Offline the disk moves quite quickly.

Online it takes much longer.
Hi,
since this is your last post in your thread, I assume you figured it out somehow - I am in similar scenario, only two years later :) So my question is - have you found cure or choose different working model? Because online move from one shared storage to another makes me sick... Testing in my case is online move 80GB qcow2 disk from one shared storage to another. Weird thing is - it takes 4 minutes to write it from NVMe to EMC VNXe3200 storage, but 12 minutes to SLES Supermicro server. Rsync 80GB file to this SLES Supermicro server takes only 4 minutes. So it is not network related I guess, but some combination of proxmox <-> sles nfs server "out of tune" instruments. But what to tune? Tried different NFS mount params, different sysctl tcp mem params, no significant improvement. We want to move our VMs to SLES server in HA and keep EMC only for backups, but writes to EMC are so much faster that it feels strange move for now. So any clue would be greatly appreciated.

Thank you.
 
Just my 2 cents, move disk is still is insanely slow. 200-300mbps moving from a Synology NAS to local zfs via an 10gb connection.
And that is when no other network traffic is happening.
All other sync options, like replication and backup are up to speed - it's just the move disk thing that is stuck in the last century.
 
move disk is still is insanely slow. 200-300mbps moving from a Synology NAS to local zfs

millibits per second? Did you mean MBps=MegaByte? (Capitalization is important, for example Mbps=Megabits is used for wirespeed and so on.
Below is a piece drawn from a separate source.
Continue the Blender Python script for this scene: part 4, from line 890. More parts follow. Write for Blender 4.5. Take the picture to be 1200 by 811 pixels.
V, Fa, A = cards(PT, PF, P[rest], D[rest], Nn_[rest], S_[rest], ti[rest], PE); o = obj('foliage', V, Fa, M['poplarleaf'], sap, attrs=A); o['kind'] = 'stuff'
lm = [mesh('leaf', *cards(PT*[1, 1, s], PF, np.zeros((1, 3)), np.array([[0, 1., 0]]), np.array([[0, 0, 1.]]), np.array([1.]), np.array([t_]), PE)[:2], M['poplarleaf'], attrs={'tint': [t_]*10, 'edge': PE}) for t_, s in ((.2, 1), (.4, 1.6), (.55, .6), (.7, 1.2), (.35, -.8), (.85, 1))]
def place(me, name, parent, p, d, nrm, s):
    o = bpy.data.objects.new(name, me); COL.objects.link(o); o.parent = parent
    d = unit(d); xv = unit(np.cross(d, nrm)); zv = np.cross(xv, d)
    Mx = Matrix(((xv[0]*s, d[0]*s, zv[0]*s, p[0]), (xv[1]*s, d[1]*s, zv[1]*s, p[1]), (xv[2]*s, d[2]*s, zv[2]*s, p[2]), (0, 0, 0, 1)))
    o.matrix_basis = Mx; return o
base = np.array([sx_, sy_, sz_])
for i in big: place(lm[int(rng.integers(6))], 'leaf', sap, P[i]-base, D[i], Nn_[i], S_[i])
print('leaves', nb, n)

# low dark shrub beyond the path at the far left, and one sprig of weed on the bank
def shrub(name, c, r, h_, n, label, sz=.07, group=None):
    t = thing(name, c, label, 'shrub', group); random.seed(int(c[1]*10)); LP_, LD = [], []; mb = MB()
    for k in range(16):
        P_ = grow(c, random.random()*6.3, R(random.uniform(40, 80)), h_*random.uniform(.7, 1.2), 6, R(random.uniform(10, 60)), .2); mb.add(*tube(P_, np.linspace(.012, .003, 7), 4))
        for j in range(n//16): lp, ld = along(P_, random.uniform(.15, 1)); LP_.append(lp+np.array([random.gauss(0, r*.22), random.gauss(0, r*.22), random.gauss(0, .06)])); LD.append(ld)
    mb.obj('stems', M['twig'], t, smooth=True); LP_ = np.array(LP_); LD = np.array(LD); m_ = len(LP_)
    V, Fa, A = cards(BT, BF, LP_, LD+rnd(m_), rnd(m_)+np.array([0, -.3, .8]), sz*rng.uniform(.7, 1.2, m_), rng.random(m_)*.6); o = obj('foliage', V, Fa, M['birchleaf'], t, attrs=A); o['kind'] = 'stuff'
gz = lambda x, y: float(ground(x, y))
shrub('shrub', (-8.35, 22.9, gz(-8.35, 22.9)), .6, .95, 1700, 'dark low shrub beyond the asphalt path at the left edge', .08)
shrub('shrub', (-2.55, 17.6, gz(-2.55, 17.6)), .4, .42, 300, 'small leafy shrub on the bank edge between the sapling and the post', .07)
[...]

Yeah, nitpicking, sorry...)

Two details to check:
  • the source must be able to deliver; probably your last sentence implies that it does
  • migration may be configured to use a limit: "Datacenter --> Options --> Bandwidth Limits" - perhaps you had tested this and forgot it...?
How is you storage inside the Synology configured? What kind of devices and which filesystems? If rotating rust: with or w/o speedy metadata devices?

And of course your local zfs needs to be able to actually write with the speed you seem to expect, both bandwidth and IOPS-wise.
  • did you run "fio" with a comparable large chunk of testdata to confirm this?
  • how is the Pool organized? (Mirrors?)
  • is it "Enterprise SSDs" with PLP? A cheap consumer SSD may not be able to write with 200 MB/s for more than some handful of seconds...

Disclaimer: just guessing - you gave zero information about your devices!